*Given information*.
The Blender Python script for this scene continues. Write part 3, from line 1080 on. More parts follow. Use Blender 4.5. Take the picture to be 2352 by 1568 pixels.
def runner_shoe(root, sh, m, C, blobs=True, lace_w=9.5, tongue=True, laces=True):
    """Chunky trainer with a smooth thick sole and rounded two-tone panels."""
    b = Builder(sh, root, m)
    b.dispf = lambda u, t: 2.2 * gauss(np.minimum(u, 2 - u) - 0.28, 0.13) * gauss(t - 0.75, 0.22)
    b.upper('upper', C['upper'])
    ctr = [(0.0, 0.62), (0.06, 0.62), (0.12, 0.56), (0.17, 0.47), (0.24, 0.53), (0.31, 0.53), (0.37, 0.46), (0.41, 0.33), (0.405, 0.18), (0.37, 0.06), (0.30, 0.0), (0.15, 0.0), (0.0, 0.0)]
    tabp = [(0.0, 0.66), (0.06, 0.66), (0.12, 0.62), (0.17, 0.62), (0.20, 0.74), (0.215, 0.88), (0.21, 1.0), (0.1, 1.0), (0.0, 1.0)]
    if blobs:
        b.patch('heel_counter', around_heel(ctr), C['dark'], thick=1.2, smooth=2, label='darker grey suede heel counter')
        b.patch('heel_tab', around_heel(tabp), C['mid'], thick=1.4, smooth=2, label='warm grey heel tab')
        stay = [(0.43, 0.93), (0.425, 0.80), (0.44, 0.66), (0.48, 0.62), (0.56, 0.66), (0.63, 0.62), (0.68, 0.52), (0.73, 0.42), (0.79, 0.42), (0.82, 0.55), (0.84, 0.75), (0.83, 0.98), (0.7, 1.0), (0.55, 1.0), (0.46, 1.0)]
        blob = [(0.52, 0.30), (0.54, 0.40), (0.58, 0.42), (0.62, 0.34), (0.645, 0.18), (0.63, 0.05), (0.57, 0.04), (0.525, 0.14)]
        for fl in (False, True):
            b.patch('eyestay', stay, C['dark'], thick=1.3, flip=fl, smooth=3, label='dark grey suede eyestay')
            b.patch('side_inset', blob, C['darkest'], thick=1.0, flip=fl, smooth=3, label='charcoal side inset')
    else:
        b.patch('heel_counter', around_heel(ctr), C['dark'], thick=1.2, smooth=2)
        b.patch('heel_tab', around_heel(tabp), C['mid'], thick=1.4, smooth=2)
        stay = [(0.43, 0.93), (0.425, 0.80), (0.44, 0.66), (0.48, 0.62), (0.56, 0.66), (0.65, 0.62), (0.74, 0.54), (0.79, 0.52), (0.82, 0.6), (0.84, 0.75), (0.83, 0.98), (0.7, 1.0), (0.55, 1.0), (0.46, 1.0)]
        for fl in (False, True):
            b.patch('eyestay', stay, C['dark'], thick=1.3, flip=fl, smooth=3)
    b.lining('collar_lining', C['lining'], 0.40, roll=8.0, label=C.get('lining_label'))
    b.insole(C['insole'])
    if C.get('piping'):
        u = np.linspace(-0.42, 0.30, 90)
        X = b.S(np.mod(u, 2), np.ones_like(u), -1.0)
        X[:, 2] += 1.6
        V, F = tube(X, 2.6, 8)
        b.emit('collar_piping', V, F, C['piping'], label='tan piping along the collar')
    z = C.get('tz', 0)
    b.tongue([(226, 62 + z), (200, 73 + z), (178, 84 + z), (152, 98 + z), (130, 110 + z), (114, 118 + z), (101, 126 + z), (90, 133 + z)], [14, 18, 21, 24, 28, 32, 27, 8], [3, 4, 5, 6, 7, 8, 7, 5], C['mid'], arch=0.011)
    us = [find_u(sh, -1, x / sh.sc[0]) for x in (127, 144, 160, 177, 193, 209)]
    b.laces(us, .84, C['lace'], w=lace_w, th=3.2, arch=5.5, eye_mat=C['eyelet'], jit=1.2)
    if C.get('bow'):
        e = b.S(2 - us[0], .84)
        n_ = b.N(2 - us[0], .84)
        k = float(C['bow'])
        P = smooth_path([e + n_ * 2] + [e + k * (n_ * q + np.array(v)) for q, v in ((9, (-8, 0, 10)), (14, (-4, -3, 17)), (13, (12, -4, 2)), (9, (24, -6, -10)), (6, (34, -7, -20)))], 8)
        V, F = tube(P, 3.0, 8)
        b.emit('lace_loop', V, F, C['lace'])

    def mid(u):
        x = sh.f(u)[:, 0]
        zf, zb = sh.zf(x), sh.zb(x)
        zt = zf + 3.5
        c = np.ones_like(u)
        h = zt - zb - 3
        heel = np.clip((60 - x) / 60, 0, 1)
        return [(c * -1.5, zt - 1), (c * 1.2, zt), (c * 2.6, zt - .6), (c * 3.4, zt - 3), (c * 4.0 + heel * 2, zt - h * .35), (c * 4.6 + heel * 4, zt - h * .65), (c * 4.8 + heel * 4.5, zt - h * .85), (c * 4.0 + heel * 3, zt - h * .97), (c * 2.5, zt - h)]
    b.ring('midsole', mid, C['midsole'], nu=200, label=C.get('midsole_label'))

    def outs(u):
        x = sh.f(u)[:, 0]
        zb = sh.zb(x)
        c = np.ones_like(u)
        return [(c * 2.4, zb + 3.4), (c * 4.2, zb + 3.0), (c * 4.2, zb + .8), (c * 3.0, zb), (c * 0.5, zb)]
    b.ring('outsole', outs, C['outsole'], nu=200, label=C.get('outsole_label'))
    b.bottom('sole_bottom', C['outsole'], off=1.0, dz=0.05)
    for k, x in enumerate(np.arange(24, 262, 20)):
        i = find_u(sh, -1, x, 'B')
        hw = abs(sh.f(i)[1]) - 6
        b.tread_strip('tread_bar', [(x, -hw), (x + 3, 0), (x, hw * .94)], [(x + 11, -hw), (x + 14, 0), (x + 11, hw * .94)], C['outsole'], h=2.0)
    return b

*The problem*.
Set down the listing above in full, please, exactly as it appears.

*Reply to the task*.
The Blender Python script for this scene continues. Write part 3, from line 1080 on. More parts follow. Use Blender 4.5. Take the picture to be 2352 by 1568 pixels.
def runner_shoe(root, sh, m, C, blobs=True, lace_w=9.5, tongue=True, laces=True):
    """Chunky trainer with a smooth thick sole and rounded two-tone panels."""
    b = Builder(sh, root, m)
    b.dispf = lambda u, t: 2.2 * gauss(np.minimum(u, 2 - u) - 0.28, 0.13) * gauss(t - 0.75, 0.22)
    b.upper('upper', C['upper'])
    ctr = [(0.0, 0.62), (0.06, 0.62), (0.12, 0.56), (0.17, 0.47), (0.24, 0.53), (0.31, 0.53), (0.37, 0.46), (0.41, 0.33), (0.405, 0.18), (0.37, 0.06), (0.30, 0.0), (0.15, 0.0), (0.0, 0.0)]
    tabp = [(0.0, 0.66), (0.06, 0.66), (0.12, 0.62), (0.17, 0.62), (0.20, 0.74), (0.215, 0.88), (0.21, 1.0), (0.1, 1.0), (0.0, 1.0)]
    if blobs:
        b.patch('heel_counter', around_heel(ctr), C['dark'], thick=1.2, smooth=2, label='darker grey suede heel counter')
        b.patch('heel_tab', around_heel(tabp), C['mid'], thick=1.4, smooth=2, label='warm grey heel tab')
        stay = [(0.43, 0.93), (0.425, 0.80), (0.44, 0.66), (0.48, 0.62), (0.56, 0.66), (0.63, 0.62), (0.68, 0.52), (0.73, 0.42), (0.79, 0.42), (0.82, 0.55), (0.84, 0.75), (0.83, 0.98), (0.7, 1.0), (0.55, 1.0), (0.46, 1.0)]
        blob = [(0.52, 0.30), (0.54, 0.40), (0.58, 0.42), (0.62, 0.34), (0.645, 0.18), (0.63, 0.05), (0.57, 0.04), (0.525, 0.14)]
        for fl in (False, True):
            b.patch('eyestay', stay, C['dark'], thick=1.3, flip=fl, smooth=3, label='dark grey suede eyestay')
            b.patch('side_inset', blob, C['darkest'], thick=1.0, flip=fl, smooth=3, label='charcoal side inset')
    else:
        b.patch('heel_counter', around_heel(ctr), C['dark'], thick=1.2, smooth=2)
        b.patch('heel_tab', around_heel(tabp), C['mid'], thick=1.4, smooth=2)
        stay = [(0.43, 0.93), (0.425, 0.80), (0.44, 0.66), (0.48, 0.62), (0.56, 0.66), (0.65, 0.62), (0.74, 0.54), (0.79, 0.52), (0.82, 0.6), (0.84, 0.75), (0.83, 0.98), (0.7, 1.0), (0.55, 1.0), (0.46, 1.0)]
        for fl in (False, True):
            b.patch('eyestay', stay, C['dark'], thick=1.3, flip=fl, smooth=3)
    b.lining('collar_lining', C['lining'], 0.40, roll=8.0, label=C.get('lining_label'))
    b.insole(C['insole'])
    if C.get('piping'):
        u = np.linspace(-0.42, 0.30, 90)
        X = b.S(np.mod(u, 2), np.ones_like(u), -1.0)
        X[:, 2] += 1.6
        V, F = tube(X, 2.6, 8)
        b.emit('collar_piping', V, F, C['piping'], label='tan piping along the collar')
    z = C.get('tz', 0)
    b.tongue([(226, 62 + z), (200, 73 + z), (178, 84 + z), (152, 98 + z), (130, 110 + z), (114, 118 + z), (101, 126 + z), (90, 133 + z)], [14, 18, 21, 24, 28, 32, 27, 8], [3, 4, 5, 6, 7, 8, 7, 5], C['mid'], arch=0.011)
    us = [find_u(sh, -1, x / sh.sc[0]) for x in (127, 144, 160, 177, 193, 209)]
    b.laces(us, .84, C['lace'], w=lace_w, th=3.2, arch=5.5, eye_mat=C['eyelet'], jit=1.2)
    if C.get('bow'):
        e = b.S(2 - us[0], .84)
        n_ = b.N(2 - us[0], .84)
        k = float(C['bow'])
        P = smooth_path([e + n_ * 2] + [e + k * (n_ * q + np.array(v)) for q, v in ((9, (-8, 0, 10)), (14, (-4, -3, 17)), (13, (12, -4, 2)), (9, (24, -6, -10)), (6, (34, -7, -20)))], 8)
        V, F = tube(P, 3.0, 8)
        b.emit('lace_loop', V, F, C['lace'])

    def mid(u):
        x = sh.f(u)[:, 0]
        zf, zb = sh.zf(x), sh.zb(x)
        zt = zf + 3.5
        c = np.ones_like(u)
        h = zt - zb - 3
        heel = np.clip((60 - x) / 60, 0, 1)
        return [(c * -1.5, zt - 1), (c * 1.2, zt), (c * 2.6, zt - .6), (c * 3.4, zt - 3), (c * 4.0 + heel * 2, zt - h * .35), (c * 4.6 + heel * 4, zt - h * .65), (c * 4.8 + heel * 4.5, zt - h * .85), (c * 4.0 + heel * 3, zt - h * .97), (c * 2.5, zt - h)]
    b.ring('midsole', mid, C['midsole'], nu=200, label=C.get('midsole_label'))

    def outs(u):
        x = sh.f(u)[:, 0]
        zb = sh.zb(x)
        c = np.ones_like(u)
        return [(c * 2.4, zb + 3.4), (c * 4.2, zb + 3.0), (c * 4.2, zb + .8), (c * 3.0, zb), (c * 0.5, zb)]
    b.ring('outsole', outs, C['outsole'], nu=200, label=C.get('outsole_label'))
    b.bottom('sole_bottom', C['outsole'], off=1.0, dz=0.05)
    for k, x in enumerate(np.arange(24, 262, 20)):
        i = find_u(sh, -1, x, 'B')
        hw = abs(sh.f(i)[1]) - 6
        b.tread_strip('tread_bar', [(x, -hw), (x + 3, 0), (x, hw * .94)], [(x + 11, -hw), (x + 14, 0), (x + 11, hw * .94)], C['outsole'], h=2.0)
    return b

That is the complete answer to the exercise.